Eddie Inman –Shared on Southern Heritage Preservation Group…
Many of the men from Haywood County (current location of Confederate flag controversy) served in the 26th NC. This is what the regiment's leader, Col. John R. Lane, spoke of them at the 1903 Gettysburg reunion --
“Pardon my pride--I do not ask you to pardon my loving remembrance of them, and the tears that gather in my heart and rise to my eyes--but pardon my pride, when I say a finer body of men never gathered for battle.
May I mention some of the things that went to make them good soldiers? In the first place the soldiers came of good blood. I do not mean that their parents were aristocratic--far from it; many of them never owned a slave. They were the great middle class that owned small farms in central and western North Carolina; who earned their living with honest sweat and owed not any man.
They were good honest American stock, their blood untainted with crime, their eyes not dimmed by vice.. These boys had grown up on the farm and were of magnificent physique. Their life between the plow handles, and wielding the axe had made them strong. They had chased the fox and the deer over hill and valley and had gained great power of endurance that scorned winter's cold--or the parching heat of a July sun. Again these men, many of them without much schooling, were intelligent, and their life on the farm, and in the woods had taught them to be observant and self-reliant.
They were quick to see, quick to understand, quick to act. Again, every man to them had been trained from boyhood to shoot a rifle with precision. Gen.. Pettigrew, observing the deadly execution of the muskets on this field, remarked that the Twenty-sixth shot as if shooting squirrels. Again these men were patriots; they loved their country, they loved liberty. Their forefathers had fought the British at King's Mountain and Guilford Court House. They had grown up to love and cherish their noble deeds.
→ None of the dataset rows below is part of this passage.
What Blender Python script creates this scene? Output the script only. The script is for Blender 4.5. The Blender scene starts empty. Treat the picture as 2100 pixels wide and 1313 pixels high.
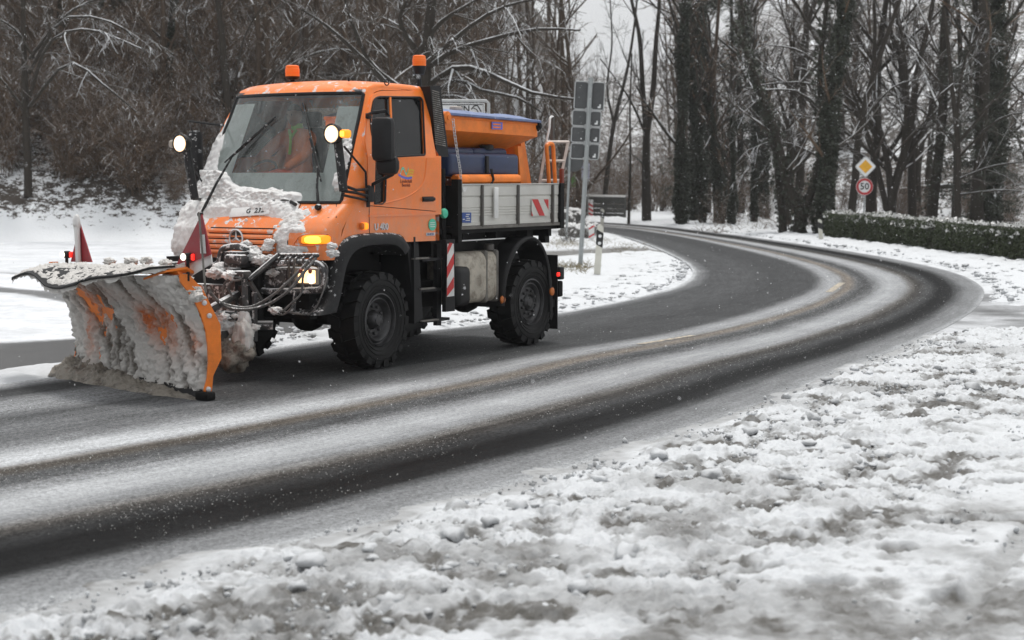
import bpy, bmesh, math, random
import numpy as np
from mathutils import Vector, Matrix
from mathutils.geometry import tessellate_polygon

# ------------------------------------------------------------------ camera, sky, sun, exposure
sc = bpy.context.scene
CAM_F, CAM_PITCH, CAM_H = 3573.0, 0.0831, 2.07
cam_data = bpy.data.cameras.new('camera'); cam = bpy.data.objects.new('camera', cam_data)
sc.collection.objects.link(cam); sc.camera = cam
cam_data.sensor_width = 36.0; cam_data.lens = 36.0*CAM_F/2100.0
cam_data.clip_start = 0.2; cam_data.clip_end = 900
cam.location = (0, 0, CAM_H); cam.rotation_euler = (math.pi/2-CAM_PITCH, 0, 0)
cam_data.dof.use_dof = True; cam_data.dof.focus_distance = 18.5; cam_data.dof.aperture_fstop = 2.6

world = bpy.data.worlds.new('World'); sc.world = world; world.use_nodes = True
wn = world.node_tree; wn.nodes.clear()
w_out = wn.nodes.new('ShaderNodeOutputWorld'); w_bg = wn.nodes.new('ShaderNodeBackground')
w_sky = wn.nodes.new('ShaderNodeTexSky'); w_sky.sky_type = 'NISHITA'; w_sky.sun_disc = False
w_sky.sun_elevation = math.radians(75); w_sky.sun_rotation = math.radians(-20)
w_sky.air_density = 1.0; w_sky.dust_density = 4.0
w_hsv = wn.nodes.new('ShaderNodeHueSaturation'); w_hsv.inputs['Saturation'].default_value = 0.10
wn.links.new(w_sky.outputs[0], w_hsv.inputs['Color']); w_mix = wn.nodes.new('ShaderNodeMix'); w_mix.data_type = 'RGBA'; w_mix.inputs[0].default_value = .55; w_mix.inputs[7].default_value = (8.6, 8.8, 9.0, 1)   # even overcast deck
wn.links.new(w_hsv.outputs[0], w_mix.inputs[6]); wn.links.new(w_mix.outputs[2], w_bg.inputs[0])
w_bg.inputs[1].default_value = 0.105
wn.links.new(w_bg.outputs[0], w_out.inputs[0])
sun_d = bpy.data.lights.new('sun', 'SUN'); sun_d.energy = 1.9; sun_d.angle = math.radians(14); sun_d.color = (1, .97, .93)
sun = bpy.data.objects.new('sun', sun_d); sc.collection.objects.link(sun)
sun.rotation_euler = (math.radians(-14), math.radians(6), 0)
sc.view_settings.view_transform = 'Standard'; sc.view_settings.look = 'None'
sc.view_settings.exposure = 0.24; sc.view_settings.gamma = 1.0; sc.view_settings.use_curve_mapping = False
sc.render.engine = 'CYCLES'
sc.cycles.use_denoising = True
sc.cycles.max_bounces = 6; sc.cycles.diffuse_bounces = 3; sc.cycles.glossy_bounces = 3
sc.cycles.transmission_bounces = 4; sc.cycles.transparent_max_bounces = 12
sc.cycles.volume_bounces = 0
sc.cycles.caustics_reflective = False; sc.cycles.caustics_refractive = False

COL = sc.collection
RNG = random.Random(7)
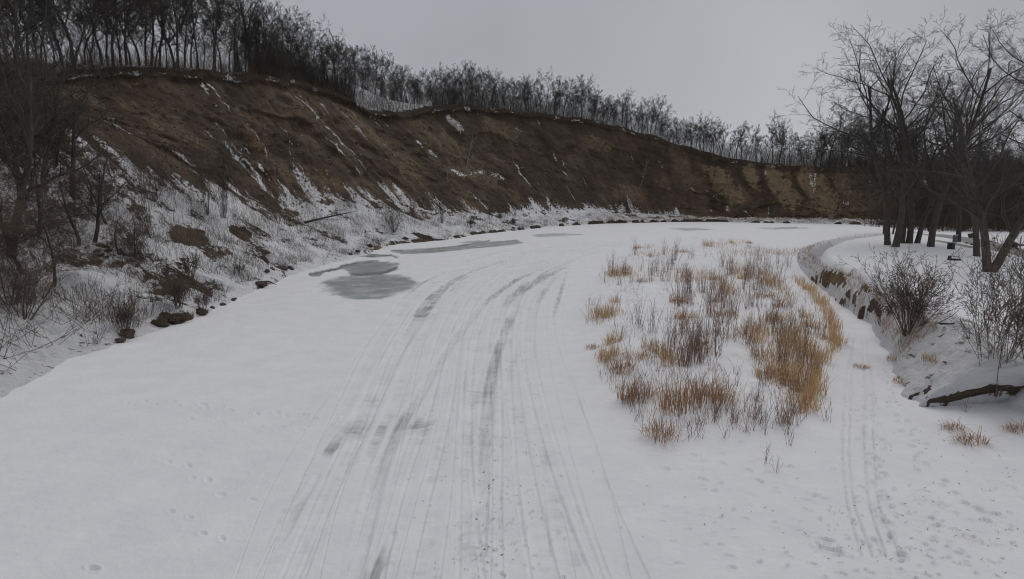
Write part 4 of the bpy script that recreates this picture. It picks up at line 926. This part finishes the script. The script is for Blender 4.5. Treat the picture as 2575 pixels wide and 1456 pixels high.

Now every man of them was convinced that the cause for which he was fighting was just; he believed that he owed allegiance first to his home and his State. He was standing to combat an unjust invader. Finally, these men had native courage--not the loud mouthed courage of the braggart--but the quiet, unfaltering courage that caused them to advance in the face of a murderous fire. The men of this regiment would never endure an officer who cowered in battle. They demanded in the officer the same courage they manifested themselves; they would endure no domineering, they would suffer no driving.”